Windsor and O’Brien then called a mainstream media house, which sent a reporter to accompany them to the lawyer’s office.

“When we got to his office, another attorney was giving him highlights about who was outside,” Windsor said. “We then pushed the door and went inside, so he could not escape.”

On seeing O’Brien, Osayamwen called him by his first name, Windsor said. But, in an instant, he pleaded amnesia when confronted about O’Brien’s share of the settlement, trying, at the same time, to flee the office.

“I have no recollection,” Windsor quoted Osayamwen as stammering.

“I need my money,” she said O’Brien demanded.

Windsor said Osayamwen then wrote O’Brien a cheque for $15,678, deducting his fees and a $7,000 advance.

But that’s not the end of the story. The media house then alerted Brooklyn District Attorney Charles Hynes’ office, whose rackets bureau launched an investigation into the matter.

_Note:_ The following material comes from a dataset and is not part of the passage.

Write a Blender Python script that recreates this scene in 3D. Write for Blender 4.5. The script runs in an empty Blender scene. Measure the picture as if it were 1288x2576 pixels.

Last week, the District Attorney indicted Osayamwen, charging him with “forging the victim’s signature in order to cash the cheque.”

“Osayamwen is charged with grand larceny in the third degree and two criminal possession of a forged instrument in the second degree,” the indictment read.

If convicted, he faces seven years in prison. He also has been ordered to surrender his passport since he is viewed as a flight risk.

Windsor said her efforts, in helping O’Brien retrieve his share of the insurance settlement, are “no big deal.”

“It’s all in a day’s work,” she said, adding that she has helped several of her compatriots in different ways.

“I’ve helped quite a few Vincentians with worker’s compensation, because they don’t know their rights,” she said.

“They figure because they’re illegal (in the country), they can’t get this, they can’t get that,” she added. “That’s not true.

“I hate it when people try to get over the system,” she continued, alluding to Osayamwen. “I can’t accept fraud.”

Windsor said she is willing to testify, as the prosecution’s key witness, against Osayamwen in the forthcoming trial.